In a spate of television interviews, Powell defended the planned handover on June 30 and said the United States would respect the wishes of the new Iraqi government.
“We will have to accept what the Iraqi people decide upon,” he told NBC’s “Meet the Press” program.
In an interview with Fox television, Powell said that US-led forces would have to remain in Iraq over the long term.
“They need our troops there for some considerable period of time in the future... so they can have free and open and fair elections.”
“There will be a period of time, some considerable period of time, before we can see conditions of security that can be placed totally into the hands of Iraqi security forces,” Powell said.
“We expect that the Iraqi Ministry of Defense and the minister of defense and the generals working within the Ministry of Defense will have command and control over their troops,” he said.

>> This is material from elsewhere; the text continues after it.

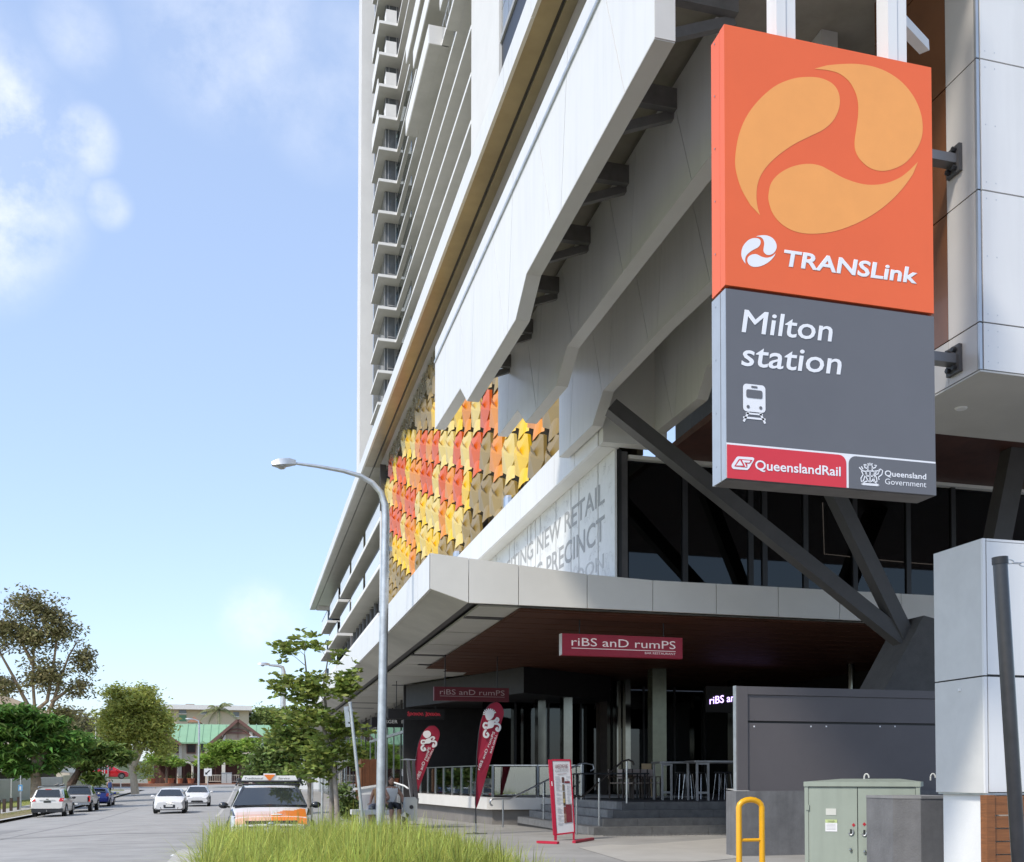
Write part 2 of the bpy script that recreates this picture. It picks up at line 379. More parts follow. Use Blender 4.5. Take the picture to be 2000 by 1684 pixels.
# honeycomb wall
b = MB(); b.box(8.35, 22.4, 8.6, 8.5, 64.6, 20.45); b.build('backing_wall', mat('backing sheet', (.13, .095, .04), .6, var=.2), pod)
b = MB(); b.box(7.62, 64.45, 9.3, 8.4, 64.75, 18.6); b.build('end_trim', WHITE, pod); MB().box(7.55, 64.3, 17.4, 7.9, 64.44, 20.2).build('end_bracket', CHAR, pod)
HUE = {'brown': (.33, .22, .06), 'dark': (.27, .18, .05), 'yellow': (.80, .50, .012), 'pale': (.72, .54, .16), 'amber': (.72, .25, .015), 'red': (.66, .105, .008)}
HM = {k: mat('tile ' + k, c, .38, var=.07, scale=1.2, spec=.4) for k, c in HUE.items()}
def tile_mesh(kind, r):
    b = MB(); j = lambda: r.uniform(-.03, .03)
    tl = r.uniform(-.06, .10)
    ring = [(0, .70), (.90, .36), (.90, -.36), (.08, -.68), (-.90, -.36), (-.90, .36)]
    P = [Vector((-.12 + j() - tl * z, y, z)) for y, z in ring]; c = Vector((-.27 + j(), .10, .02))
    b.add(P + [c], [(k, (k + 1) % 6, 6) for k in range(6)])
    b.add([p + Vector((.10, 0, 0)) for p in P] + P, [(k, (k + 1) % 6, 6 + (k + 1) % 6, 6 + k) for k in range(6)])
    # folded ear that throws a small triangular shadow
    b.add([c + Vector((.0, -.06, .14)), c + Vector((.06, -.50, -.14)), c + Vector((-.12, -.42, .22))], [(0, 1, 2), (2, 1, 0)])
    # curved tongue hanging below the hexagon
    n = 7; vs = []
    for i in range(n + 1):
        t = -pi * .48 + pi * .96 * i / n; y = .50 * sin(t); x = -.17 * cos(t)
        vs += [(x * .7 - .0, y - .05, -.40), (x - .02, y - .08, -.80), (x * 1.1 - .03, y - .10, -1.06 + .13 * abs(sin(t)))]
    b.add(vs, [(3 * i + q, 3 * i + 3 + q, 3 * i + 4 + q, 3 * i + 1 + q) for i in range(n) for q in (0, 1)])
    return b
TM = {}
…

Iraq’s Interior Minister Samir Sumaidy said the US-led troops should be allowed to tackle security threats without explicit permission each time.
“We cannot have a situation where every time there is a threat to security we go through the political and bureaucratic procedure of getting approvals,” Sumaidy said in an interview.
The extent of US control over security has cast doubt on how much power the current US-backed administration will cede to an unelected Iraqi government due to take over on June 30.
“But we also expect that in the interest of the unity of command and to make sure there is no confusion as to what we’re doing with respect to security, they will put those troops under the direction of the multinational force commander, who will be an American.”
Attacks on Iraqis seen as collaborators continued yesterday. Fighters fired on a minibus in Baghdad, killing two Iraqi women who were employees of the coalition, and assailants in a city south of the capital killed a translator for the coalition and critically injured another. Elsewhere a US soldier died in a bomb blast, the military said.
US tanks made a brief incursion into Karbala. The sudden appearance of some 15 tanks near the Imam Abbas and Imam Hussein shrines provoked anger among hundreds of people. The tanks left as suddenly as they appeared.